We walk in, and it's packed -- way too packed for a dive. And everyone was happy. We find a table for two in the back and I immediately realize... there's not even a bar here. Yeah, there's a corner of the room where they stock booze and serve from, but there is not a place for my Uncle to faint off a stool with bloody elbows. No bar. No bueno.
The allure of the $15 Sangria pitcher kept me there. And the noticeably $6 Pad Thai. 48 ounces of Sangria, two fists of noodles for $20. Four pints of more sprite than red wine later, I found myself next to the one I came to Toronto for in a nook in a corner in an entirely packed room under dim lights, dark walls and Amsterdam teenager art wondering: if this is Toronto's concept of a dive bar, how did a city survive for so long and prosper with 5 million people without having a true dive in their midst?

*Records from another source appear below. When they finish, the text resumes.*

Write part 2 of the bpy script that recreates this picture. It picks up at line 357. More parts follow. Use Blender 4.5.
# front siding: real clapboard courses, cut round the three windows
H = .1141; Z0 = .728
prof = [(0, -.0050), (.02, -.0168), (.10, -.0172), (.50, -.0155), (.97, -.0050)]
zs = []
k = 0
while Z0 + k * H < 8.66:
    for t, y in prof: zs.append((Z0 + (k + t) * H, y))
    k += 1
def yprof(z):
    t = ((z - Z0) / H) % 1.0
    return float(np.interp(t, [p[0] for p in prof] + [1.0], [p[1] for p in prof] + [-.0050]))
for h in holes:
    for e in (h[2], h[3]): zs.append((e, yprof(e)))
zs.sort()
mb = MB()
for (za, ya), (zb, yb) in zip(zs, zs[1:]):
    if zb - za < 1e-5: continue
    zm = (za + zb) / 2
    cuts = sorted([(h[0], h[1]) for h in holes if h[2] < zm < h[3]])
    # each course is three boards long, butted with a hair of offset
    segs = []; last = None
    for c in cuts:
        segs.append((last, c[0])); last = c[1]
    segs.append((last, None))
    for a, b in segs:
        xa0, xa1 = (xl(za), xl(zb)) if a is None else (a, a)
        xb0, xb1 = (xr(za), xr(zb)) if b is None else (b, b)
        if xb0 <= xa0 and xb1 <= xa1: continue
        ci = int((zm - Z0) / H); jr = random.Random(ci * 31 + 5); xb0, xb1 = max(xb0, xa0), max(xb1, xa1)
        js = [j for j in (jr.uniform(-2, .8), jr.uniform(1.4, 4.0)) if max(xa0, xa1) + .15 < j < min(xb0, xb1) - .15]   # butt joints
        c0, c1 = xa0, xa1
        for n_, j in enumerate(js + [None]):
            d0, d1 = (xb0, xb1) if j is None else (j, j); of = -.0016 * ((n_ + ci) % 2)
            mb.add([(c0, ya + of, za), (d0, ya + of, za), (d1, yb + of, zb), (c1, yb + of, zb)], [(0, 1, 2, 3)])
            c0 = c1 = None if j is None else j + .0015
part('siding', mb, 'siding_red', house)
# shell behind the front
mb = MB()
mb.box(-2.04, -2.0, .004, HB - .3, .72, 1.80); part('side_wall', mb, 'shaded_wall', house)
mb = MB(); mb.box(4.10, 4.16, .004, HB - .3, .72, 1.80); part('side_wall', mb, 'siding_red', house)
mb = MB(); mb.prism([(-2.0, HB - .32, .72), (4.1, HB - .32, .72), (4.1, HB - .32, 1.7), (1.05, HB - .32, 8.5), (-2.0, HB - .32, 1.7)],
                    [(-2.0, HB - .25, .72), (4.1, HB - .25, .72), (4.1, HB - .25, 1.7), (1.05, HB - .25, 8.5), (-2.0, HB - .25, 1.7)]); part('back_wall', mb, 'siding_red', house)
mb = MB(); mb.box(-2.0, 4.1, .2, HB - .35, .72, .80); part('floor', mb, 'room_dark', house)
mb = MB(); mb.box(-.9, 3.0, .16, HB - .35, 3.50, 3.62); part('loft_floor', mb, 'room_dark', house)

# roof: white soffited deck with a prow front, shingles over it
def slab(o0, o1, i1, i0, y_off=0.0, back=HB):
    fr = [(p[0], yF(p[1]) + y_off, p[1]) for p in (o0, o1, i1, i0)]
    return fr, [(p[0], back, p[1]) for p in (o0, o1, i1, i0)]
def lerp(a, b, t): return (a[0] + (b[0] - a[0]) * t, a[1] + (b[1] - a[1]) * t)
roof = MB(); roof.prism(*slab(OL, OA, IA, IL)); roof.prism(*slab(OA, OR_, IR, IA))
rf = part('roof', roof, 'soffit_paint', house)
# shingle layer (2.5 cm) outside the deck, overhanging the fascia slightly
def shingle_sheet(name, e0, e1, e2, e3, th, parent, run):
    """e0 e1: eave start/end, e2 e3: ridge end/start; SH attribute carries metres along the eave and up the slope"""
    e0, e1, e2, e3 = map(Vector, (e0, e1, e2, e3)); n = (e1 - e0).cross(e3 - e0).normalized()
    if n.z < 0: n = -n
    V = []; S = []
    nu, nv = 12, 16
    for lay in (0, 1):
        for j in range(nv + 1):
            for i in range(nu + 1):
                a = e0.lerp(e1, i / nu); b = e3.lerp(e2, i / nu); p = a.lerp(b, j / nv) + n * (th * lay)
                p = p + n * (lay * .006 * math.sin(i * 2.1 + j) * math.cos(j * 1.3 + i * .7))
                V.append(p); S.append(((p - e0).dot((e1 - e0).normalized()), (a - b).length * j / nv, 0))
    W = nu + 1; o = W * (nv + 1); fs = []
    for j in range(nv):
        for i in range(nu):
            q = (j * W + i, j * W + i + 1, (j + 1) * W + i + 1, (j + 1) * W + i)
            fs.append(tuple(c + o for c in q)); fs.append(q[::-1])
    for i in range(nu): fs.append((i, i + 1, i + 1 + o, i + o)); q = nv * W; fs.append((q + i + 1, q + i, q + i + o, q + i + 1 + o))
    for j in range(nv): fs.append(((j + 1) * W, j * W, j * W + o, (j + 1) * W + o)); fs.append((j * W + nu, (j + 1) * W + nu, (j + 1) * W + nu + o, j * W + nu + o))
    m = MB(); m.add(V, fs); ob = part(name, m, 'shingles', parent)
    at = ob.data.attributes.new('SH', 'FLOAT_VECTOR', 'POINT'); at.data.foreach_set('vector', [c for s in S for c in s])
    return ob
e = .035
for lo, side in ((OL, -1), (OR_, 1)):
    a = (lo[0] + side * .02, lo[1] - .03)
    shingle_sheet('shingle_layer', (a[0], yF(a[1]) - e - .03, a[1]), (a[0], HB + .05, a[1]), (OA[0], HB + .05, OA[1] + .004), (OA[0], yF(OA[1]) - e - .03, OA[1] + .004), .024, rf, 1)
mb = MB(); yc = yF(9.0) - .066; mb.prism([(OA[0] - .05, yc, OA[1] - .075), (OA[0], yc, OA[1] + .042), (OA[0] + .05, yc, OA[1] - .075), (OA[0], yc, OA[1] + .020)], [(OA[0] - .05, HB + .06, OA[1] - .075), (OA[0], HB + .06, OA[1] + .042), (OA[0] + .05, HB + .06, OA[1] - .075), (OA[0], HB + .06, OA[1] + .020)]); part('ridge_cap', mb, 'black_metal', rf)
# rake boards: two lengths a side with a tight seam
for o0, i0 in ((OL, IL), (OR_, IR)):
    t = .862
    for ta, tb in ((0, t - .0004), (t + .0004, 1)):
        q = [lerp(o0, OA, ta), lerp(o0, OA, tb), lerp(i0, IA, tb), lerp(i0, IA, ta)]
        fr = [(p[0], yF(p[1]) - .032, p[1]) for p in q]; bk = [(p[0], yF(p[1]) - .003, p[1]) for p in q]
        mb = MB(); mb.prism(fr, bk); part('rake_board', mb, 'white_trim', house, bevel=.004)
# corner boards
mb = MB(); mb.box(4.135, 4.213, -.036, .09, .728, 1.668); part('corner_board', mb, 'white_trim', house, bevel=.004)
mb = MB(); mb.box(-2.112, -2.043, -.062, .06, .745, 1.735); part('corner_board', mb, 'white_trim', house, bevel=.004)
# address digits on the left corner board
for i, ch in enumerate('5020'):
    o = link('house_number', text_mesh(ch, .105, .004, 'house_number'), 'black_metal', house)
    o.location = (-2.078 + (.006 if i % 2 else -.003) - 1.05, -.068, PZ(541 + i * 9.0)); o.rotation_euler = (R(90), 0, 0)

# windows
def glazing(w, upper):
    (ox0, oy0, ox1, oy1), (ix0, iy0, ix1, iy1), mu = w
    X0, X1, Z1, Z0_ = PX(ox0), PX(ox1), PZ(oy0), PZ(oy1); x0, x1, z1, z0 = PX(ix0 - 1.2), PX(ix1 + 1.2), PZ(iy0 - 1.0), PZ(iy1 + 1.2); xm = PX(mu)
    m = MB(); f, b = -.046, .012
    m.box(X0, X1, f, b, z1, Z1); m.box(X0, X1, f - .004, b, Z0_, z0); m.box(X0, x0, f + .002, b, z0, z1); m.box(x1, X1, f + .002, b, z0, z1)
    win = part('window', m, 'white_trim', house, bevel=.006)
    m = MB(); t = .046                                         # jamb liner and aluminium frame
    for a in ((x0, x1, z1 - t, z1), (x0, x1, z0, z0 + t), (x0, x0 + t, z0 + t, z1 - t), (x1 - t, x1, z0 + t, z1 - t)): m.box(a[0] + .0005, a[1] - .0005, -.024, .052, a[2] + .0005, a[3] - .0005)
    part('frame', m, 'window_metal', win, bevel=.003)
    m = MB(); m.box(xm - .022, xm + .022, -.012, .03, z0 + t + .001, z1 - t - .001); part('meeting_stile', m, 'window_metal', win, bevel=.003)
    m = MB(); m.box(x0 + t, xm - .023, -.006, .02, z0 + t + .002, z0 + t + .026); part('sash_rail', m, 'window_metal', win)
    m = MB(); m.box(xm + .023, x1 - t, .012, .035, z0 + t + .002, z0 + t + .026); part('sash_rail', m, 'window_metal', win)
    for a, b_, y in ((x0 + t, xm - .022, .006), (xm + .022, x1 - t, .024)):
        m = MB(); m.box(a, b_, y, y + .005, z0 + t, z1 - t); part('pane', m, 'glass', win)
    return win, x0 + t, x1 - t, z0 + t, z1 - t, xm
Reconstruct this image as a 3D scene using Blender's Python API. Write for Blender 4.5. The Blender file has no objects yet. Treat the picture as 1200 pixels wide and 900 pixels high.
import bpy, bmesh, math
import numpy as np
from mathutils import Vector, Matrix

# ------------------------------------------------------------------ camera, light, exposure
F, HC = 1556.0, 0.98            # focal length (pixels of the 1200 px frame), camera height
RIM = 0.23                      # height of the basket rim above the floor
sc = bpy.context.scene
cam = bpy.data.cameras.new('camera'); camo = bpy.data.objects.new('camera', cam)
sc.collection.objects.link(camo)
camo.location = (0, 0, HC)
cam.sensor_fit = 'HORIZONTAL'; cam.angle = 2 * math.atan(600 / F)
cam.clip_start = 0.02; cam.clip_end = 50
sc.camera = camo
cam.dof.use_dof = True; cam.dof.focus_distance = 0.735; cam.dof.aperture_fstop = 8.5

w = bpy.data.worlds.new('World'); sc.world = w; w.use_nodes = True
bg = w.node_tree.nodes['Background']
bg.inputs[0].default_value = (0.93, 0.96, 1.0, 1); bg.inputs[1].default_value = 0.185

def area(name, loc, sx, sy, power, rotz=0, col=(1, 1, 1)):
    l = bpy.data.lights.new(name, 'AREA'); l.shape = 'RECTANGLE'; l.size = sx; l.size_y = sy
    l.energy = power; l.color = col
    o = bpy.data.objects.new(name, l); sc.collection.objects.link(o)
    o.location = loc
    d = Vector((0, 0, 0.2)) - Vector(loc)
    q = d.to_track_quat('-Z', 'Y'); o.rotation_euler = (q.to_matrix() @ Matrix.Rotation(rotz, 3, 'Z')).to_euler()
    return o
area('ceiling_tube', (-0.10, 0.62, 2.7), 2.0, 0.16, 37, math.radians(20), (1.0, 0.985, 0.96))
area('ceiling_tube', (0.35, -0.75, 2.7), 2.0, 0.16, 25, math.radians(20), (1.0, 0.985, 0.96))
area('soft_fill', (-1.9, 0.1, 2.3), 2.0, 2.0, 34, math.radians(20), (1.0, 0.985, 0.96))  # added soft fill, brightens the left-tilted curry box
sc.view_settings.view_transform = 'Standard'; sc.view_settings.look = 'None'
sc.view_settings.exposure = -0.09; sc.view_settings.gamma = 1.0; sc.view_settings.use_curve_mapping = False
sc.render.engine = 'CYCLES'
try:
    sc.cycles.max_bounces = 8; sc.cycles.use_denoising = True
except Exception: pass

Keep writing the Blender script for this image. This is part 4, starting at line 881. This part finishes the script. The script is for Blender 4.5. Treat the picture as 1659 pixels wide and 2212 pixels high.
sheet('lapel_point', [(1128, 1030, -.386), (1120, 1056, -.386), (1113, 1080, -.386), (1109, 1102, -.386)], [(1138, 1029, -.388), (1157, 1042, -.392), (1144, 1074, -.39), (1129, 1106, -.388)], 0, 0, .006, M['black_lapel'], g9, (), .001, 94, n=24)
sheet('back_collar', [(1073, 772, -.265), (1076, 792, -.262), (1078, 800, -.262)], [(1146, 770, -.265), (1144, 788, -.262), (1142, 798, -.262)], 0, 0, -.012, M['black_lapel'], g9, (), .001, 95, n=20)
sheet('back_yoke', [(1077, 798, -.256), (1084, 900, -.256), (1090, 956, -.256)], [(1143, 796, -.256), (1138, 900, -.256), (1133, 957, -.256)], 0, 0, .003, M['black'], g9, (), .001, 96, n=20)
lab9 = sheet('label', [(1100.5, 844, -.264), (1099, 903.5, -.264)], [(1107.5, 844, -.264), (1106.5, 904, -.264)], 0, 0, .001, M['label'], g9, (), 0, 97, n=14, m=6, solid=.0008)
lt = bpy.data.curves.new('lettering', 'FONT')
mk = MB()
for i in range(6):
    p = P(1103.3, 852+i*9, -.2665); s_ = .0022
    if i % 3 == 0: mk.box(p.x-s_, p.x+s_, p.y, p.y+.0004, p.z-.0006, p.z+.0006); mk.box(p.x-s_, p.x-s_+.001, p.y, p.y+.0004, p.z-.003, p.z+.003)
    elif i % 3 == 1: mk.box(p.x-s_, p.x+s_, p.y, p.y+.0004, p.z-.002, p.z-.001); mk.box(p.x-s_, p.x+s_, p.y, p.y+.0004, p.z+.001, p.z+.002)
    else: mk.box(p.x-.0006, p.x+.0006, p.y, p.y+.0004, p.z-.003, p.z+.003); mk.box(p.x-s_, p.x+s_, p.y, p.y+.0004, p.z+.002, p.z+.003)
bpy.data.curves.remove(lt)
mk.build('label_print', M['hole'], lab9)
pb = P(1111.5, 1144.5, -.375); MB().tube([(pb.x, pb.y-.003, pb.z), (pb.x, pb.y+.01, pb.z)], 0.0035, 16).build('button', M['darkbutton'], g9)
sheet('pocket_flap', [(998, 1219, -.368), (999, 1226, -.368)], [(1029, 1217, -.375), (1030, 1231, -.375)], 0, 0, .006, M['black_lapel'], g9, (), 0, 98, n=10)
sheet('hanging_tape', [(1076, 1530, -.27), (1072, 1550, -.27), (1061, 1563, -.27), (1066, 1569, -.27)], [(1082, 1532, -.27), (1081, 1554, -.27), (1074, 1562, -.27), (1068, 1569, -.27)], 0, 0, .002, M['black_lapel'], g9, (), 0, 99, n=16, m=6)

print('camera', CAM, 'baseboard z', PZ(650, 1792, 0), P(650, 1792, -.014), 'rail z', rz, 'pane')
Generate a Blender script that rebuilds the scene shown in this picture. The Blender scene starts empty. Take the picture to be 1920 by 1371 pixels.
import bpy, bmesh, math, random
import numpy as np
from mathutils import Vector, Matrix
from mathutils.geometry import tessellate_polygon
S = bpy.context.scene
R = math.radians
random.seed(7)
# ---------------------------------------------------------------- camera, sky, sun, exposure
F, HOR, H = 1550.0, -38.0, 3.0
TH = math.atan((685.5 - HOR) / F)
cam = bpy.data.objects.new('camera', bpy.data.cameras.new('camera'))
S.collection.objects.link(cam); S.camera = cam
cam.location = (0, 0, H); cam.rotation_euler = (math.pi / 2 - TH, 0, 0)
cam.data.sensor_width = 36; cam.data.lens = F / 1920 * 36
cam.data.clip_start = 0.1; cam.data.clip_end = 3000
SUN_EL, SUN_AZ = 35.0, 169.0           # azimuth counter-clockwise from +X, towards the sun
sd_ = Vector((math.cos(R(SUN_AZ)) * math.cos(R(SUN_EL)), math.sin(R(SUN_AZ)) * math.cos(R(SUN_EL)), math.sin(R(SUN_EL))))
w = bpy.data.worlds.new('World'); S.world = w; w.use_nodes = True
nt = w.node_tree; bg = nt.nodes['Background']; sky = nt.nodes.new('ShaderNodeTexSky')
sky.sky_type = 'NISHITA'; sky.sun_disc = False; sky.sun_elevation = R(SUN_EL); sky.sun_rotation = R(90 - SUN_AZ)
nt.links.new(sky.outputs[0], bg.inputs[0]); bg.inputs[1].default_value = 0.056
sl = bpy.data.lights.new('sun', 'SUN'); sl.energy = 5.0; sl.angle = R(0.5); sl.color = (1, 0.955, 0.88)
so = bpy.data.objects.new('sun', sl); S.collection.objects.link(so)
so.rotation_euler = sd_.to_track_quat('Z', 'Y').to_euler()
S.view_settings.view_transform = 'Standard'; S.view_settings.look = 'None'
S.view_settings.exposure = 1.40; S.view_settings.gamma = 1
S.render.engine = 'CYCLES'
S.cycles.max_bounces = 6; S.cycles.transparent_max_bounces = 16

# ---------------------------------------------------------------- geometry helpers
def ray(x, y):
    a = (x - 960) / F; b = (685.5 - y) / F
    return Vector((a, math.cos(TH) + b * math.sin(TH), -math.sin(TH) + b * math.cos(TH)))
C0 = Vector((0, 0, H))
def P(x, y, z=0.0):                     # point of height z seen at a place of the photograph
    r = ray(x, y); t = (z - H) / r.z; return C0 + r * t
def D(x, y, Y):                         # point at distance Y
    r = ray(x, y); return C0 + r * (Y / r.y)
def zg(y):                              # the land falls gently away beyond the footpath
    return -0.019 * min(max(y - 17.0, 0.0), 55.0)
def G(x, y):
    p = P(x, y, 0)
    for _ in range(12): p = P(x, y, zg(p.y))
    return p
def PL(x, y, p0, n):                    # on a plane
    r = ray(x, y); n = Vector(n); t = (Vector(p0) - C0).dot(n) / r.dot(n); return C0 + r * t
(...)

Don't worry, there's no cliffhanger: there are definitely dives in Toronto. Great ones. Maybe the best I've seen and I feel like I only tasted just the tip of the smut that happens in this town (read: I watched a man refuse the call from a woman to go to the House of Lancer, so there's more to go.) But for this place to attempt to pass as a dive bar, and for others to continue to tell them they are, they're wrong. If someone can promise me that the moment I step inside the Green Room, my foot sticks to the floor and that cat curls up on my leg in complete silence, and an old man tells me about the time he duped the Nazis with his Bayonet named The Fake Orgasm, then I'll call it a dive.